Records -
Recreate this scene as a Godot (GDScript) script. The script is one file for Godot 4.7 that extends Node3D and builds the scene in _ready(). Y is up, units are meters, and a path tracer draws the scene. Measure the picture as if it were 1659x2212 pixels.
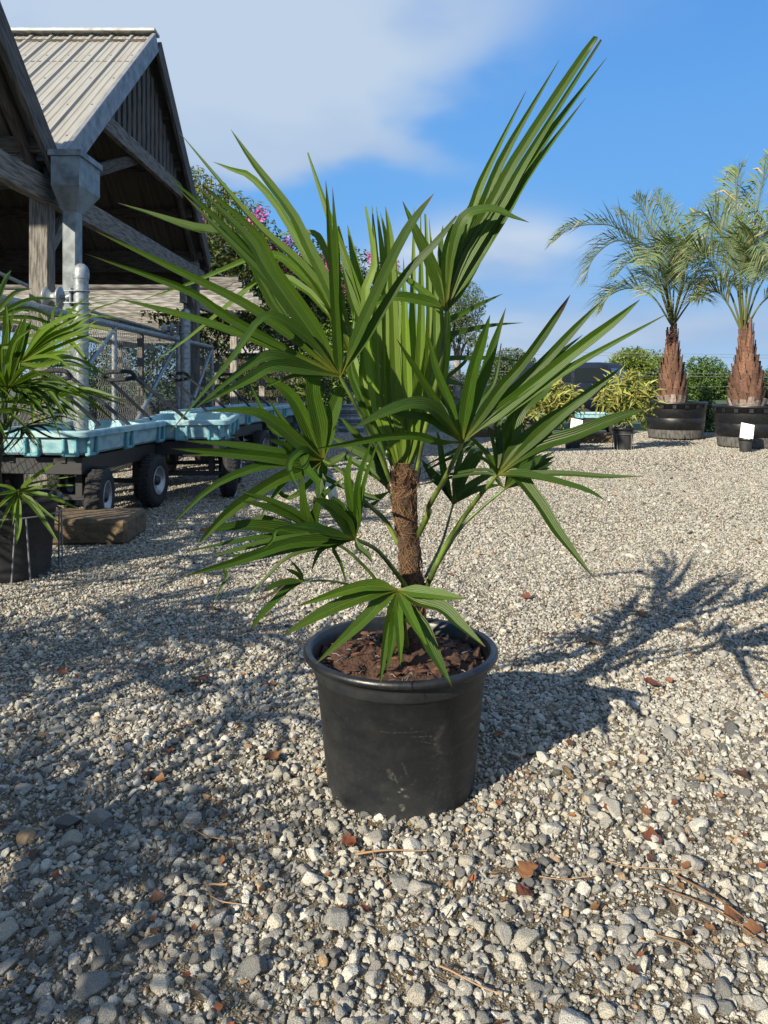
extends Node3D
# A potted windmill palm on a gravel nursery yard. Metres, y up; the camera looks towards -z.

var rng := RandomNumberGenerator.new()
var M := {}
var used := {}

func _ready() -> void:
	rng.seed = 20240607
	var cam := Camera3D.new()
	cam.name = "camera"
	cam.projection = Camera3D.PROJECTION_FRUSTUM
	cam.near = 0.05
	cam.far = 2000.0
	cam.size = 0.05 * 2212.0 / 1661.0
	cam.frustum_offset = Vector2(0.0, -0.05 * 286.0 / 1661.0)
	cam.position = Vector3(0, 0.94, 0)
	add_child(cam)
	var env := Environment.new()
	env.background_mode = Environment.BG_SKY
	env.tonemap_mode = Environment.TONE_MAPPER_LINEAR
	env.tonemap_exposure = 1.9
	env.sdfgi_enabled = true
	env.ssao_enabled = true
	env.ssil_enabled = true
	env.background_energy_multiplier = 1.0
	var sky := Sky.new()
	sky.sky_material = make_sky()
	env.sky = sky
	var we := WorldEnvironment.new()
	we.name = "world_environment"
	we.environment = env
	add_child(we)
	var sun := DirectionalLight3D.new()
	sun.name = "sun"
	sun.light_energy = 1.6
	sun.light_color = Color(1.0, 0.955, 0.865)
	sun.light_angular_distance = 0.5
	sun.shadow_enabled = true
	var el := deg_to_rad(27.5)
	var az := deg_to_rad(41.0)
	var dir := Vector3(cos(el) * sin(az), -sin(el), -cos(el) * cos(az))
	sun.basis = Basis.looking_at(dir, Vector3.UP)
	add_child(sun)
	make_materials()
	make_ground()
	make_sheds()
	make_pergola()
	make_far_trees()
	make_power_lines()
	make_gate()
	make_carts()
	make_hero()
	make_left_palms()
	make_right_side()
	make_litter()

# ---------------------------------------------------------------- helpers
func pt(x: float, y: float, d: float) -> Vector3:
	return Vector3(x, y, -d)

func numbered(n: String) -> String:
	if not used.has(n):
		used[n] = 0
		return n
	used[n] += 1
	return "%s_%03d" % [n, used[n]]

func thing(called: String, label: String, category: String, at := Vector3.ZERO, group := "", turn := 0.0) -> Node3D:
	var o := Node3D.new()
	o.name = numbered(called)
	add_child(o)
	o.position = at
	o.rotation.y = turn
	tag(o, label, category, group)
	return o

func tag(o: Node, label: String, category: String, group := "") -> void:
	o.set_meta("label", label)
	o.set_meta("category", category)
	if group != "":
		o.set_meta("group", group)

func node(called: String, parent: Node) -> Node3D:
	var o := Node3D.new()
	o.name = called
	parent.add_child(o, true)
	return o

func st() -> SurfaceTool:
	var s := SurfaceTool.new()
	s.begin(Mesh.PRIMITIVE_TRIANGLES)
	return s

func commit(s: SurfaceTool, m: Material) -> ArrayMesh:
	s.generate_normals()
	var me: ArrayMesh = s.commit()
	me.surface_set_material(0, m)
	return me

func put(called: String, s: SurfaceTool, m: Material, parent: Node) -> MeshInstance3D:
	return put_mesh(called, commit(s, m), parent)

func put_mesh(called: String, me: Mesh, parent: Node, m: Material = null) -> MeshInstance3D:
	var o := MeshInstance3D.new()
	o.name = called
	o.mesh = me
	if m:
		o.material_override = m
	parent.add_child(o, true)
	return o

func v(s: SurfaceTool, p: Vector3, uv := Vector2.ZERO, c := Color.WHITE) -> void:
	s.set_color(c)
	s.set_uv(uv)
	s.add_vertex(p)

func tri(s: SurfaceTool, a: Vector3, b: Vector3, c: Vector3, ua := Vector2.ZERO, ub := Vector2.ZERO, uc := Vector2.ZERO) -> void:
	v(s, a, ua); v(s, b, ub); v(s, c, uc)

func quad(s: SurfaceTool, a: Vector3, b: Vector3, c: Vector3, d: Vector3, ua := Vector2.ZERO, ub := Vector2(1, 0), uc := Vector2(1, 1), ud := Vector2(0, 1)) -> void:
	tri(s, a, b, c, ua, ub, uc)
	tri(s, a, c, d, ua, uc, ud)

# a box with chamfered edges, centred at c, its sides along the basis; UV u runs along its longest side in metres
func box(s: SurfaceTool, c: Vector3, size: Vector3, b := Basis.IDENTITY, ch := 0.004) -> void:
	var h := size * 0.5
	ch = minf(ch, minf(h.x, minf(h.y, h.z)) * 0.6)
	s.set_smooth_group(-1)
	var ax := size.max_axis_index()
	var off := Vector2(rng.randf() * 5.0, rng.randf() * 5.0)
	var f := func(i: int, j: int, k: int, which: int) -> Vector3:
		var p := Vector3(i * h.x, j * h.y, k * h.z)
		var q := Vector3(i, j, k) * ch
		for a in 3:
			if a != which:
				p[a] -= q[a]
		return p
	var uvf := func(p: Vector3) -> Vector2:
		var o := [0, 1, 2]
		o.erase(ax)
		return Vector2(p[ax], p[o[0]] + p[o[1]]) + off
	var emit := func(pts: Array) -> void:
		# orient outward (clockwise seen from outside)
		var n: Vector3 = (pts[1] - pts[0]).cross(pts[2] - pts[0])
		var mid := Vector3.ZERO
		for p in pts:
			mid += p
		if n.dot(mid) > 0.0:
			pts.reverse()
		for t in range(1, pts.size() - 1):
			for p in [pts[0], pts[t], pts[t + 1]]:
				v(s, c + b * p, uvf.call(p))
	for which in 3:
		var u := (which + 1) % 3
		var w := (which + 2) % 3
		for sg in [-1, 1]:
			var face := []
			for pr in [[-1, -1], [1, -1], [1, 1], [-1, 1]]:
				var ijk := [0, 0, 0]
				ijk[which] = sg; ijk[u] = pr[0]; ijk[w] = pr[1]
				face.append(f.call(ijk[0], ijk[1], ijk[2], which))
			emit.call(face)
			# edges along axis `which`
		for p1 in [-1, 1]:
			for p2 in [-1, 1]:
				var a := [0, 0, 0]
				a[u] = p1; a[w] = p2
				a[which] = -1
				var e0 = f.call(a[0], a[1], a[2], u)
				var e1 = f.call(a[0], a[1], a[2], w)
				a[which] = 1
				var e2 = f.call(a[0], a[1], a[2], w)
				var e3 = f.call(a[0], a[1], a[2], u)
				emit.call([e0, e1, e2, e3])
	for i in [-1, 1]:
		for j in [-1, 1]:
			for k in [-1, 1]:
				emit.call([f.call(i, j, k, 0), f.call(i, j, k, 1), f.call(i, j, k, 2)])

# a squared timber or rail from a to b; `up` sets which way its height points
func bar(s: SurfaceTool, a: Vector3, b: Vector3, w: float, h: float, up := Vector3.UP, ch := 0.004) -> void:
	var t := (b - a).normalized()
	var side := t.cross(up).normalized()
	var u := side.cross(t).normalized()
	box(s, (a + b) * 0.5, Vector3(a.distance_to(b), h, w), Basis(t, u, side), ch)

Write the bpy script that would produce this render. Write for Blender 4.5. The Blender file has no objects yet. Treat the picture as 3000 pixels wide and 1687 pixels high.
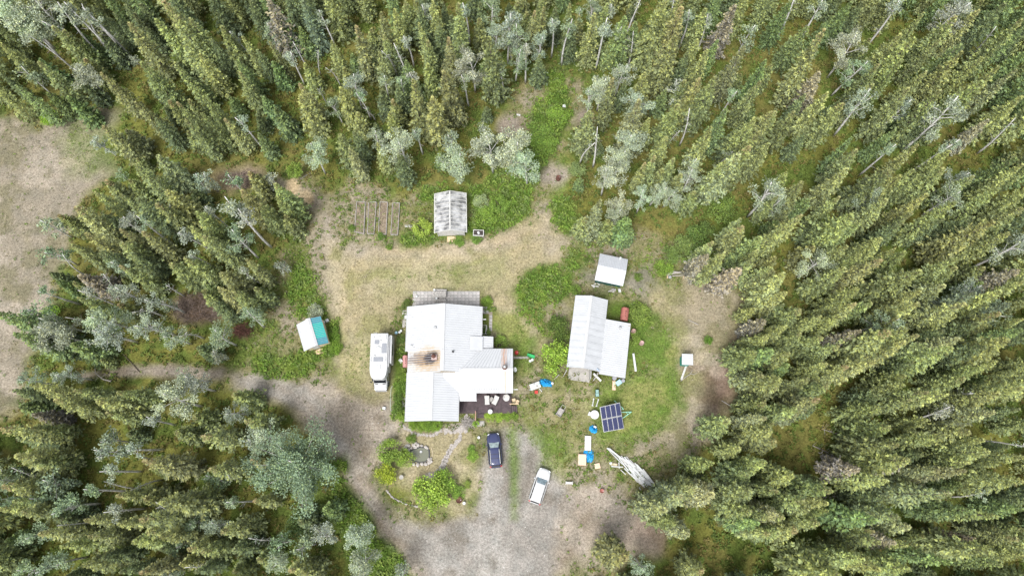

Prompt - Give an exact reproduction of every line, leaving out any picture.

Complete output -
Recreate this scene as a Godot (GDScript) script. The script is one file for Godot 4.7 that extends Node3D and builds the scene in _ready(). Y is up, units are meters, and a path tracer draws the scene. Measure the picture as if it were 1659x2212 pixels.
extends Node3D
# A potted windmill palm on a gravel nursery yard. Metres, y up; the camera looks towards -z.

var rng := RandomNumberGenerator.new()
var M := {}
var used := {}

func _ready() -> void:
	rng.seed = 20240607
	var cam := Camera3D.new()
	cam.name = "camera"
	cam.projection = Camera3D.PROJECTION_FRUSTUM
	cam.near = 0.05
	cam.far = 2000.0
	cam.size = 0.05 * 2212.0 / 1661.0
	cam.frustum_offset = Vector2(0.0, -0.05 * 286.0 / 1661.0)
	cam.position = Vector3(0, 0.94, 0)
	add_child(cam)
	var env := Environment.new()
	env.background_mode = Environment.BG_SKY
	env.tonemap_mode = Environment.TONE_MAPPER_LINEAR
	env.tonemap_exposure = 1.9
	env.sdfgi_enabled = true
	env.ssao_enabled = true
	env.ssil_enabled = true
	env.background_energy_multiplier = 1.0
	var sky := Sky.new()
	sky.sky_material = make_sky()
	env.sky = sky
	var we := WorldEnvironment.new()
	we.name = "world_environment"
	we.environment = env
	add_child(we)
	var sun := DirectionalLight3D.new()
	sun.name = "sun"
	sun.light_energy = 1.6
	sun.light_color = Color(1.0, 0.955, 0.865)
	sun.light_angular_distance = 0.5
	sun.shadow_enabled = true
	var el := deg_to_rad(27.5)
	var az := deg_to_rad(41.0)
	var dir := Vector3(cos(el) * sin(az), -sin(el), -cos(el) * cos(az))
	sun.basis = Basis.looking_at(dir, Vector3.UP)
	add_child(sun)
	make_materials()
	make_ground()
	make_sheds()
	make_pergola()
	make_far_trees()
	make_power_lines()
	make_gate()
	make_carts()
	make_hero()
	make_left_palms()
	make_right_side()
	make_litter()

# ---------------------------------------------------------------- helpers
func pt(x: float, y: float, d: float) -> Vector3:
	return Vector3(x, y, -d)

func numbered(n: String) -> String:
	if not used.has(n):
		used[n] = 0
		return n
	used[n] += 1
	return "%s_%03d" % [n, used[n]]

func thing(called: String, label: String, category: String, at := Vector3.ZERO, group := "", turn := 0.0) -> Node3D:
	var o := Node3D.new()
	o.name = numbered(called)
	add_child(o)
	o.position = at
	o.rotation.y = turn
	tag(o, label, category, group)
	return o

func tag(o: Node, label: String, category: String, group := "") -> void:
	o.set_meta("label", label)
	o.set_meta("category", category)
	if group != "":
		o.set_meta("group", group)

func node(called: String, parent: Node) -> Node3D:
	var o := Node3D.new()
	o.name = called
	parent.add_child(o, true)
	return o

func st() -> SurfaceTool:
	var s := SurfaceTool.new()
	s.begin(Mesh.PRIMITIVE_TRIANGLES)
	return s

func commit(s: SurfaceTool, m: Material) -> ArrayMesh:
	s.generate_normals()
	var me: ArrayMesh = s.commit()
	me.surface_set_material(0, m)
	return me

func put(called: String, s: SurfaceTool, m: Material, parent: Node) -> MeshInstance3D:
	return put_mesh(called, commit(s, m), parent)

func put_mesh(called: String, me: Mesh, parent: Node, m: Material = null) -> MeshInstance3D:
	var o := MeshInstance3D.new()
	o.name = called
	o.mesh = me
	if m:
		o.material_override = m
	parent.add_child(o, true)
	return o

func v(s: SurfaceTool, p: Vector3, uv := Vector2.ZERO, c := Color.WHITE) -> void:
	s.set_color(c)
	s.set_uv(uv)
	s.add_vertex(p)

func tri(s: SurfaceTool, a: Vector3, b: Vector3, c: Vector3, ua := Vector2.ZERO, ub := Vector2.ZERO, uc := Vector2.ZERO) -> void:
	v(s, a, ua); v(s, b, ub); v(s, c, uc)

func quad(s: SurfaceTool, a: Vector3, b: Vector3, c: Vector3, d: Vector3, ua := Vector2.ZERO, ub := Vector2(1, 0), uc := Vector2(1, 1), ud := Vector2(0, 1)) -> void:
	tri(s, a, b, c, ua, ub, uc)
	tri(s, a, c, d, ua, uc, ud)

# a box with chamfered edges, centred at c, its sides along the basis; UV u runs along its longest side in metres
func box(s: SurfaceTool, c: Vector3, size: Vector3, b := Basis.IDENTITY, ch := 0.004) -> void:
	var h := size * 0.5
	ch = minf(ch, minf(h.x, minf(h.y, h.z)) * 0.6)
	s.set_smooth_group(-1)
	var ax := size.max_axis_index()
	var off := Vector2(rng.randf() * 5.0, rng.randf() * 5.0)
	var f := func(i: int, j: int, k: int, which: int) -> Vector3:
		var p := Vector3(i * h.x, j * h.y, k * h.z)
		var q := Vector3(i, j, k) * ch
		for a in 3:
			if a != which:
				p[a] -= q[a]
		return p
	var uvf := func(p: Vector3) -> Vector2:
		var o := [0, 1, 2]
		o.erase(ax)
		return Vector2(p[ax], p[o[0]] + p[o[1]]) + off
	var emit := func(pts: Array) -> void:
		# orient outward (clockwise seen from outside)
		var n: Vector3 = (pts[1] - pts[0]).cross(pts[2] - pts[0])
		var mid := Vector3.ZERO
		for p in pts:
			mid += p
		if n.dot(mid) > 0.0:
			pts.reverse()
		for t in range(1, pts.size() - 1):
			for p in [pts[0], pts[t], pts[t + 1]]:
				v(s, c + b * p, uvf.call(p))
	for which in 3:
		var u := (which + 1) % 3
		var w := (which + 2) % 3
		for sg in [-1, 1]:
			var face := []
			for pr in [[-1, -1], [1, -1], [1, 1], [-1, 1]]:
				var ijk := [0, 0, 0]
				ijk[which] = sg; ijk[u] = pr[0]; ijk[w] = pr[1]
				face.append(f.call(ijk[0], ijk[1], ijk[2], which))
			emit.call(face)
			# edges along axis `which`
		for p1 in [-1, 1]:
			for p2 in [-1, 1]:
				var a := [0, 0, 0]
				a[u] = p1; a[w] = p2
				a[which] = -1
				var e0 = f.call(a[0], a[1], a[2], u)
				var e1 = f.call(a[0], a[1], a[2], w)
				a[which] = 1
				var e2 = f.call(a[0], a[1], a[2], w)
				var e3 = f.call(a[0], a[1], a[2], u)
				emit.call([e0, e1, e2, e3])
	for i in [-1, 1]:
		for j in [-1, 1]:
			for k in [-1, 1]:
				emit.call([f.call(i, j, k, 0), f.call(i, j, k, 1), f.call(i, j, k, 2)])

# a squared timber or rail from a to b; `up` sets which way its height points
func bar(s: SurfaceTool, a: Vector3, b: Vector3, w: float, h: float, up := Vector3.UP, ch := 0.004) -> void:
	var t := (b - a).normalized()
	var side := t.cross(up).normalized()
	var u := side.cross(t).normalized()
	box(s, (a + b) * 0.5, Vector3(a.distance_to(b), h, w), Basis(t, u, side), ch)

Write the bpy script that would produce this render. Write for Blender 4.5. The Blender file has no objects yet. Treat the picture as 3000 pixels wide and 1687 pixels high.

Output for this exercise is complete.